The Museum of the History of the Great Patriotic War is the largest of its kind in the world. Sobering is the Yama Memorial (the Ditch) that remembers the 5,000 Jews killed in 1942. We visited Stalin’s Line and spent several hours exploring the pill boxes and war materiel. Almost every month at the Stalin Line, reenactments of tank battles are held. There’s also an opportunity to fire a machine gun. Belarus is struggling to control corruption so at times it feels a little like the old Soviet state. The freeways, however, are the best in the world, and the agrarian landscape is most picturesque. I thought it was interesting to see giant bronze statues of bison –  the national symbol. Driving past well manicured private farms, we go to the memorial village of Khatyn. This was the site of the Khatyn massacre where all the residents but one perished in a Nazi reprisal. Walking around the former village you see many memorials to those that suffered, while the church bell rings periodically. It is a most sobering experience.

Brest Fortress

Proceeding near the Polish border, we took a day tour to the Brest Fortress, built by Czar Nicholas I in 1838. It was defended in 1942, earning the title of Hero-Fortress. Today it serves as a museum and memorial.

Smolensk

The night train takes us to our final Hero City of Smolensk. After our tour of historical sites, we stay at Hotel Rossia, built in 1980 in anticipation of the Olympic Games.

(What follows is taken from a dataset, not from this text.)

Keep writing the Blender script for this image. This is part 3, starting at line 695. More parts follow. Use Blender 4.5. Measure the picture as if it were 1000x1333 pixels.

Afterwards we came full circle by taking a train back to Moscow, and prepare for our next destinations further east: China and North Korea. Note: We were a small group of less than six Americans. With the regular tour inclusions for 28 days less international air, the cost was $14,450 per person, with $1895 single supplement. The trip through Valor Tours of military tour fame was logistically supported by Mir Corp. in Seattle. It was possible to take the program in thirds. Our outstanding tour manager was Natalyia from St. Petersburg. The duration was twenty-nine days covering five thousand miles.